Objective - The line holding "nrs = np.random.RandomState(11)" is the last one to output; start at the first line of the data, keep every line in between exactly, and leave out pictures.
○ ○ ○ ○ ○
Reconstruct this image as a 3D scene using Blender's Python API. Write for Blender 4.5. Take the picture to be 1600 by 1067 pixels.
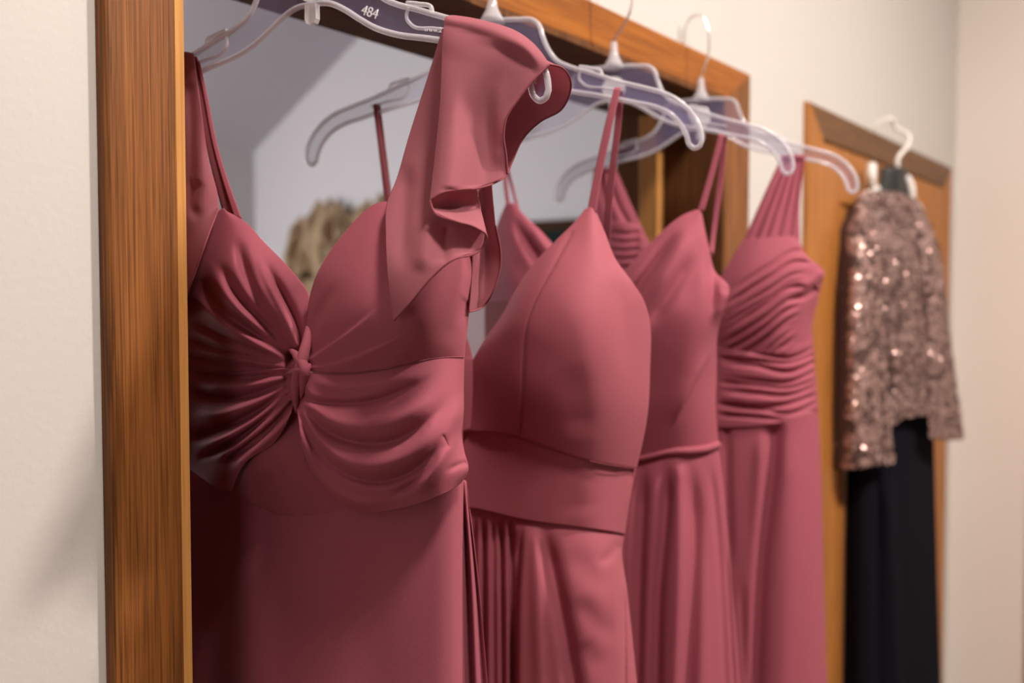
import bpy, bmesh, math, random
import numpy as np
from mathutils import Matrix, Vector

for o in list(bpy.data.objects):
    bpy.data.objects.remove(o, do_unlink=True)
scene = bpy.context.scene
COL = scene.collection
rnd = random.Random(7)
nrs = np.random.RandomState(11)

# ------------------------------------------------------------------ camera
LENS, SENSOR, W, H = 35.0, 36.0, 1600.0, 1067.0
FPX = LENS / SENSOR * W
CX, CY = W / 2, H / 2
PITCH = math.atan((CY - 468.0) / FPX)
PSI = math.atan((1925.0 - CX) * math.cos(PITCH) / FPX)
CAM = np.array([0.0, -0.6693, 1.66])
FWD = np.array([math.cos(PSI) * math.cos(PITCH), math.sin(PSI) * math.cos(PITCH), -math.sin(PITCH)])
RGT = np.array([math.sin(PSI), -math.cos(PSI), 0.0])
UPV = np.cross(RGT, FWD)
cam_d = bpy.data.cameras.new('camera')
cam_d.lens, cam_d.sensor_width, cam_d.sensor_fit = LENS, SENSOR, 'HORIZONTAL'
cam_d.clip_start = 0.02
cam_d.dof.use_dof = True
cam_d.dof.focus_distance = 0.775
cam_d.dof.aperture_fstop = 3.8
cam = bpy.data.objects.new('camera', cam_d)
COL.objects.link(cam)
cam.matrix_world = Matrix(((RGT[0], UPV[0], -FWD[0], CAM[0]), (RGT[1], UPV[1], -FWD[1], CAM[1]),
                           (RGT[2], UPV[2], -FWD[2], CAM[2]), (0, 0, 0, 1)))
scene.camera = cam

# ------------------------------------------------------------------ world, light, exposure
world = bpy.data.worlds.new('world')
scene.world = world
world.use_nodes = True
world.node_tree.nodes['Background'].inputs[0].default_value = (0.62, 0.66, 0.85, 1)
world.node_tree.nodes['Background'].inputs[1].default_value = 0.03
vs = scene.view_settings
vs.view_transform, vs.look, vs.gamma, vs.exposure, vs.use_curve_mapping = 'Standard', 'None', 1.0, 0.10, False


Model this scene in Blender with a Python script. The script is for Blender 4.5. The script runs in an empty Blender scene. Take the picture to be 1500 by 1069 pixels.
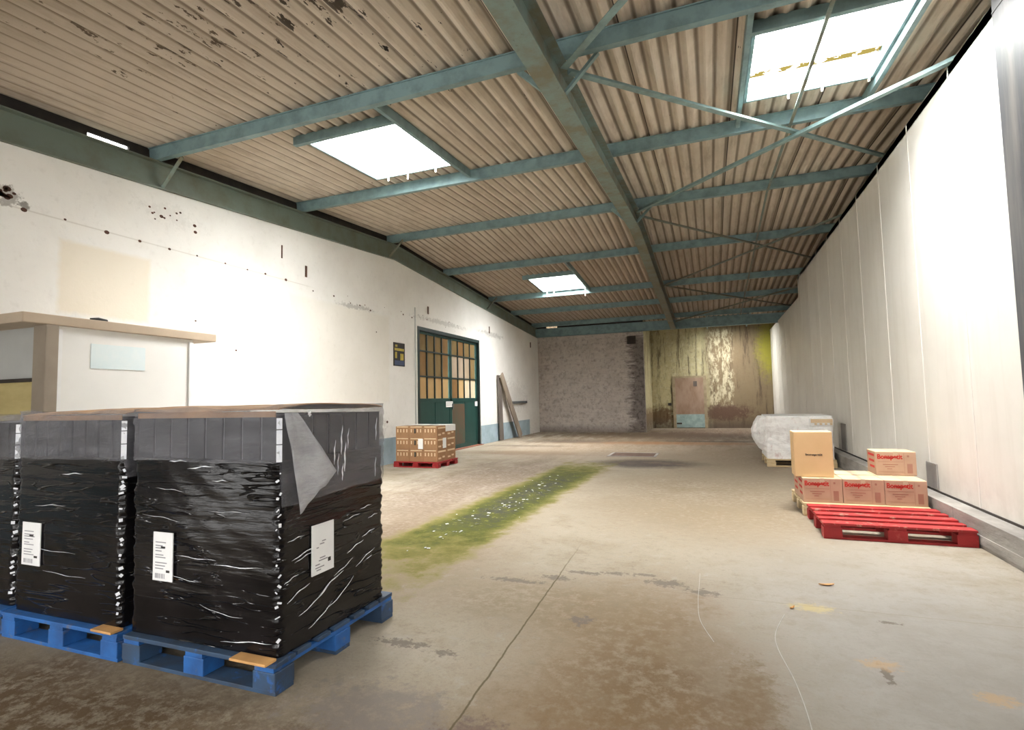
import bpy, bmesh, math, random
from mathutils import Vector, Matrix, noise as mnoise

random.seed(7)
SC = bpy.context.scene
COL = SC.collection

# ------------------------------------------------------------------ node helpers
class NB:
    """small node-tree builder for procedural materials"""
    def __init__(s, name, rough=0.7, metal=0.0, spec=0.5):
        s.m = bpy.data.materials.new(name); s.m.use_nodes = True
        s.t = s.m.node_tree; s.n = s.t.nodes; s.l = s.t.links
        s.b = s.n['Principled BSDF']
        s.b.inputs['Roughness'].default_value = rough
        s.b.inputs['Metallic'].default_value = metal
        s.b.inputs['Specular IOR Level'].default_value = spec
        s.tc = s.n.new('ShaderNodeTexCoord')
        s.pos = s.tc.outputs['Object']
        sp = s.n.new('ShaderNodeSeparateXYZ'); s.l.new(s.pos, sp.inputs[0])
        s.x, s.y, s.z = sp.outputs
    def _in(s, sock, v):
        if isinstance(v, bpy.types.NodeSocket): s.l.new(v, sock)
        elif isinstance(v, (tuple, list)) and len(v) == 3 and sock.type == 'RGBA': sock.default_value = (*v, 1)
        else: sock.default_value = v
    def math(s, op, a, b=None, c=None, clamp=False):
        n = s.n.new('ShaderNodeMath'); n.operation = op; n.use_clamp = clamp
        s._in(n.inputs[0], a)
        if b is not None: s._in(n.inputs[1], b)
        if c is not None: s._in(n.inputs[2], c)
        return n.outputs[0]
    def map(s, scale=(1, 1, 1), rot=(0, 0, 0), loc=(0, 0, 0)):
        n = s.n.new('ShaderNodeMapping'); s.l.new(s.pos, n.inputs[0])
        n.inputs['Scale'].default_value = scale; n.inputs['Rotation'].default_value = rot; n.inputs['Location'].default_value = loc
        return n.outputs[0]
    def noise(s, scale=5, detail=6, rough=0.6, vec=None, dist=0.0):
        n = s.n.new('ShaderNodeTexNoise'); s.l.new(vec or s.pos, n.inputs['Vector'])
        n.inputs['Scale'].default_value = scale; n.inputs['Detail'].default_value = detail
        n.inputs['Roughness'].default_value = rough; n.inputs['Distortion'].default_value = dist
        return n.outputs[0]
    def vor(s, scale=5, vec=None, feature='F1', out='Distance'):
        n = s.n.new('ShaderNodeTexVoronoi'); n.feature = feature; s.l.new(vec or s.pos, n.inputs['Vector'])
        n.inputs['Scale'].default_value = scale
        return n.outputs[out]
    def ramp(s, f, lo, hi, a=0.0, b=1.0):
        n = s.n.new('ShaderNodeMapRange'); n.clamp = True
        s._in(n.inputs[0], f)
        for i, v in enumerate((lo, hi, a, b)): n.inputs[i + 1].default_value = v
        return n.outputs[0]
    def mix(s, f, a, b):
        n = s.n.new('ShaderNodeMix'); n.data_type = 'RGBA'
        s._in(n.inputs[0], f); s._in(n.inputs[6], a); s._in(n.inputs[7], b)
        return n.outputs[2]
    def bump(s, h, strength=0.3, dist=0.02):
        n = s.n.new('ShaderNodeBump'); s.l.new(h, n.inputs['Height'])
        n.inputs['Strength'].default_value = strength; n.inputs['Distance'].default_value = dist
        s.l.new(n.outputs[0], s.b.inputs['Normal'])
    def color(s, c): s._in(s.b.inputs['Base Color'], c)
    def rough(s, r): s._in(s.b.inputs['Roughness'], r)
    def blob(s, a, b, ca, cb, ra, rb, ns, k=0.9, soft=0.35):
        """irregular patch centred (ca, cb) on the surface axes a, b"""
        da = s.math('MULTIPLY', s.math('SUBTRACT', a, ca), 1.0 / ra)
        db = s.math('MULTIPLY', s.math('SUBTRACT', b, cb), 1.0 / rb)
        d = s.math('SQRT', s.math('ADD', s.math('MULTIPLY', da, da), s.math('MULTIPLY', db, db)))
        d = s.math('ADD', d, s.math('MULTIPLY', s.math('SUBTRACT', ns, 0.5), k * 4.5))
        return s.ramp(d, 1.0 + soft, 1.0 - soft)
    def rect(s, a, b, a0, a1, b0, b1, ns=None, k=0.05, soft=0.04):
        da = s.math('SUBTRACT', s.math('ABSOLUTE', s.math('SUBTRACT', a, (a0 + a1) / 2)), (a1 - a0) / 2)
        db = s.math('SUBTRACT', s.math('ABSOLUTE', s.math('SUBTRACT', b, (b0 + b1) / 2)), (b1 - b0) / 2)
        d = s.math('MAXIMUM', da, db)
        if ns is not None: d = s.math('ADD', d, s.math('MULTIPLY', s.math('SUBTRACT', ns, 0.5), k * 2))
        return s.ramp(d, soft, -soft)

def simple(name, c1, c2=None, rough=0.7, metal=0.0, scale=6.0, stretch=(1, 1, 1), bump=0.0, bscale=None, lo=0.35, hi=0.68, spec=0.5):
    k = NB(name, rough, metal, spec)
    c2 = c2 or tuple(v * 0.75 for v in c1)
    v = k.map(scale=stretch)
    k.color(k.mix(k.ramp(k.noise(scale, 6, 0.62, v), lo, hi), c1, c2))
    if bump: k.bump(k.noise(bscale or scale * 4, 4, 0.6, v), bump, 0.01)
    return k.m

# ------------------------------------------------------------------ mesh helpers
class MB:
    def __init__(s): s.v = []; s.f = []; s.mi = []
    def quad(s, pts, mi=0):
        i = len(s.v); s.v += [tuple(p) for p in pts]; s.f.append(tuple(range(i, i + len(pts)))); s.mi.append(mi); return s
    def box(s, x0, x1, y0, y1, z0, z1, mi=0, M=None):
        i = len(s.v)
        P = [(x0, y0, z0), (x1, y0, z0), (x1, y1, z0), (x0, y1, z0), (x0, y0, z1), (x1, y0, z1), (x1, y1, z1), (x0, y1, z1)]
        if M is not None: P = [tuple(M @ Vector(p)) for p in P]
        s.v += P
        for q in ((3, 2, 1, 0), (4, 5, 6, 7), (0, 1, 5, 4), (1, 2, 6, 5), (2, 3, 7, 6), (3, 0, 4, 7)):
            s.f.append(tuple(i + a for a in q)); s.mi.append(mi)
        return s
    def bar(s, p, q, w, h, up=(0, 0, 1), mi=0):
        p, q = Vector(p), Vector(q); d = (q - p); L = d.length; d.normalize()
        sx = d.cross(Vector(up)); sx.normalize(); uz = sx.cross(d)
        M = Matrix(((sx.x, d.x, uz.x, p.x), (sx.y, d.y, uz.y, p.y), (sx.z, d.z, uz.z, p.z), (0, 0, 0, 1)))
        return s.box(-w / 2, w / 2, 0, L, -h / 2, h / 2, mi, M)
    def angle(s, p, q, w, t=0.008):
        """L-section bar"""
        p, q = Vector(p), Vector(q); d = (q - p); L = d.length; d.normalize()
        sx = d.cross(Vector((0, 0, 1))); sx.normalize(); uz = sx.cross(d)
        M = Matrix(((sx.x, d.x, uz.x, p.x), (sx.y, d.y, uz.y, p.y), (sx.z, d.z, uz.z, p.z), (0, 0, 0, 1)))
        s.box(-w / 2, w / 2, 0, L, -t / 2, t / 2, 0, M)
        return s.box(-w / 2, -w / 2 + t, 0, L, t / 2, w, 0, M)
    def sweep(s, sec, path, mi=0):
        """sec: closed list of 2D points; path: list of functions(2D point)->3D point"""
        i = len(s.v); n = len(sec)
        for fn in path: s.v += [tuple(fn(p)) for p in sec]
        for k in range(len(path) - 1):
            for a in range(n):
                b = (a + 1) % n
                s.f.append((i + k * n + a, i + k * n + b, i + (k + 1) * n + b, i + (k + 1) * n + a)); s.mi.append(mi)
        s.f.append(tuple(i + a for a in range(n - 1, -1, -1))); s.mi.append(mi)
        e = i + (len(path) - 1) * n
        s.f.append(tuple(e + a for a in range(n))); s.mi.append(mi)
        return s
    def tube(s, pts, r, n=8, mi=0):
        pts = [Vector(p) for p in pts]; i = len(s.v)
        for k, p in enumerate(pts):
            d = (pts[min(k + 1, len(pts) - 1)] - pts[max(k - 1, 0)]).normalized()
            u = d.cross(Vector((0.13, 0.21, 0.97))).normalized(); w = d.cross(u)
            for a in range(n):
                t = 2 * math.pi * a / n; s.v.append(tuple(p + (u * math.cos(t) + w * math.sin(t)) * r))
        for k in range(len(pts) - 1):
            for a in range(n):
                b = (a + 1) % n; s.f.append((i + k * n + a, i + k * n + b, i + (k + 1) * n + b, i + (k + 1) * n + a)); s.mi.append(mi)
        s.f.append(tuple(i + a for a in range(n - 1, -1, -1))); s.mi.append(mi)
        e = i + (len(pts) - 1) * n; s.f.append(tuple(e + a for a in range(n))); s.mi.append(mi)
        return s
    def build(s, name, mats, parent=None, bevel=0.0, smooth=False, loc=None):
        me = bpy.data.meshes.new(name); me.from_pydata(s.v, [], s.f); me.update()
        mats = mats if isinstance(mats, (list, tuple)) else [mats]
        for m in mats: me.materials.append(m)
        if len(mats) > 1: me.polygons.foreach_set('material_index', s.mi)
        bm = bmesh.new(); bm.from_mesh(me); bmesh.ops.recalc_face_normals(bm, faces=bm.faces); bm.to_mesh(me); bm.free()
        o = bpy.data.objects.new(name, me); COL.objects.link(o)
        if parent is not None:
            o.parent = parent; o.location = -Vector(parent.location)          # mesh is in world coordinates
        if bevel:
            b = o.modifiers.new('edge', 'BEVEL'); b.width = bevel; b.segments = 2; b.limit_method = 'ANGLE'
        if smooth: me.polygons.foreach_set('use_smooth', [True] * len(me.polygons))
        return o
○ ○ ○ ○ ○
Expected answer -
Reconstruct this image as a 3D scene using Blender's Python API. Write for Blender 4.5. Take the picture to be 1600 by 1067 pixels.
import bpy, bmesh, math, random
import numpy as np
from mathutils import Matrix, Vector

for o in list(bpy.data.objects):
    bpy.data.objects.remove(o, do_unlink=True)
scene = bpy.context.scene
COL = scene.collection
rnd = random.Random(7)
nrs = np.random.RandomState(11)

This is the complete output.